Healey has a keen eye for the politics at play and if there should be a general election this year you can be sure, just as two years ago, Labour will look to make the battleground topics like housing rather than the nebulous and off-putting issues around Brexit.

Says Healey: “In the end as politicians we can become expert in policy. We are required to be able to debate and develop policy competently but if we do not also have a first eye on the politics then nobody else will. That’s the job that for us is our unique responsibility. 

“So the people that work with me get a bit fed up of me saying, ‘Never lose sight of the fact our challenge is: how do we make housing count more for Labour and against the Conservatives?’. We want to be able to give people hope that things can change; that’s part of the challenge of any political leader and leadership. And we have to give people the conviction that we can do – and can afford to do – the plans we’ve got in place.”

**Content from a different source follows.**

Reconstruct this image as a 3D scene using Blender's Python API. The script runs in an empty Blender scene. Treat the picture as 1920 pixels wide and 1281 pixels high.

Of course those sorts of practical political considerations are less pressing if there’s no chance of an election for a few years. Healey, like everyone else, has no idea if and when that election might happen but he’s clear that, despite plenty of expert opinion that parliamentary majorities are not part of the current political climate, Labour can win it and he reckons he knows how.

“By having the answers to the problems that people face, by offering a hope that things can change and by exposing the nine years of Tory failure on all sides.” An approach he sums up as “exposing, opposing, proposing”. It almost sounds like the sort of slogan you’d find on a New Labour pledge card.